Organized Crime & Capitalism

This editorial by Raúl Romero originally appeared in the March 14, 2026 edition of La Jornada, Mexico’s premier left wing daily newspaper.

It is a common and deliberate misconception to think that drug trafficking and organized crime are the same thing; and that, due to their “illegal” nature, both drug trafficking and organized crime are anomalies that the system combats to guarantee legality and security. Drug trafficking is understood as the trafficking of illegal drugs, which involves cultivation, manufacturing, distribution, and sale. Organized crime, on the other hand, refers to “a continuing criminal organization that operates rationally to profit” from activities such as drug trafficking, human trafficking, migrant smuggling, organ trafficking, illegal firearms sales, illegal trafficking of natural resources and wildlife, money laundering, product counterfeiting, extortion, and protection rackets, to name a few.

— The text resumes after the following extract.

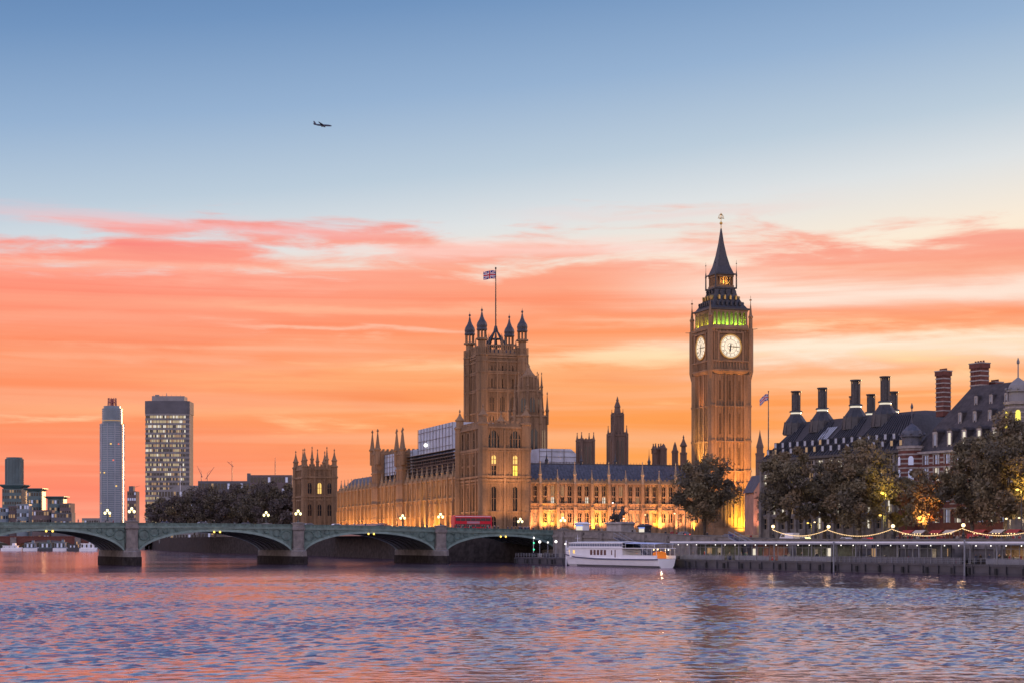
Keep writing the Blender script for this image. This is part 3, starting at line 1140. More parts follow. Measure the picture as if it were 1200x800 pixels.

Transnational organized crime is the term used to describe the activities carried out by criminal organizations as a network connected across national borders. Transnational organized crime is operated by transnational criminal corporations, veritable businesses with complex organizational structures and a diverse range of lucrative activities. Drug trafficking is just one of their activities, albeit one of the most profitable, but not the only one. The weapons purchased by transnational criminal corporations, the money they launder, the people they traffic, and the minerals they trade all necessarily require the participation of legal entities, both state and corporate, which also benefit greatly.

Government and corporate corruption is a fundamental link in organized crime, and in a sense, we could also speak of organized corruption: calculated, known, permitted, continuous, and profit-driven. Organized corruption is not the exception, but rather a condition for blurring the lines between legal and illegal activity. Those who make up transnational criminal corporations are not only the stigmatized figures portrayed in series and films, nor the “big” kingpins typically arrested in large-scale military and media operations. The armed groups of these criminal corporations are only a fraction, the most visible because they are at the forefront of warfare with their drones, monster trucks, and high-powered weapons; but they are not the only ones. Economic and political elites in various parts of the world participate in or have connections with these criminal corporations.

At the heart of this “drug war” are neither security nor the individual and collective health risks that may arise from substance abuse, but rather the neocolonial objectives of an elite reorganizing the world.

Didn’t the network of millionaires, celebrities, and powerful figures that Jeffrey Epstein built and maintained for years, and in which Donald Trump participated, have ties to or direct involvement with transnational criminal organizations? The trafficking of women and girls, sexual exploitation, drug trafficking, and the banking operations related to these activities are clear evidence not only of the elites’ depravity but also of their participation and involvement in organized crime. And are the bankers who own the institutions where this money is laundered unaware? Are the arms manufacturers unaware of where their products end up? Are the producers of series and films that glorify organized crime ignorant of the values ​​and aspirations they cultivate in societies? Transnational criminal organizations are linked to governments, banks, financial institutions, arms manufacturers, technology developers, transportation companies, customs agencies, and so on.

Despite the efforts over the decades of such devoted & principled humanitarians as the Reagans, somehow the drug war seems far from victory, while drug proceeds mysteriously end up as liquid assets in the core banks of the financial system of the United States of America.

Their involvement in traditional financial systems is fundamental to their businesses, but also in new systems like cryptocurrencies. Combating transnational organized crime and criminal corporations would mean combating an essential part of the capitalist system, since organized crime is now a fundamental mechanism for obtaining profits, accumulating power, and building wealth. Meanwhile, the term “drug trafficking” has been debated from various angles due to the ideological use of the concept. In the 1990s, for example, Andean indigenous peoples who have historically had a cultural relationship with the coca leaf questioned how the term “drug trafficking” and the conception it fosters contribute to the criminalization of cultural expressions. This debate could extend to other peoples, territories, and plants around the world.

In other countries, such as Uruguay, the Netherlands, and even Mexico, a debate has been fostered around the production and consumption of marijuana and other soft drugs, framing it as a matter of health and education. Drug trafficking has been used by the US government to construct an adversary, as the enemy that rhetorically replaced communism, and which has served as a pretext for intervening in countries, instigating wars, launching hemispheric security plans, and kidnapping presidents.

At the heart of this war are neither security nor the individual and collective health risks that may arise from substance abuse, but rather the neocolonial objectives of an elite that is reorganizing the world. Organized crime, which is functional to capitalism, is complemented by the criminal policies of suffocating populations, bombing schools, murdering children, and perpetrating genocide. Crime and capitalism in the recolonization of the world.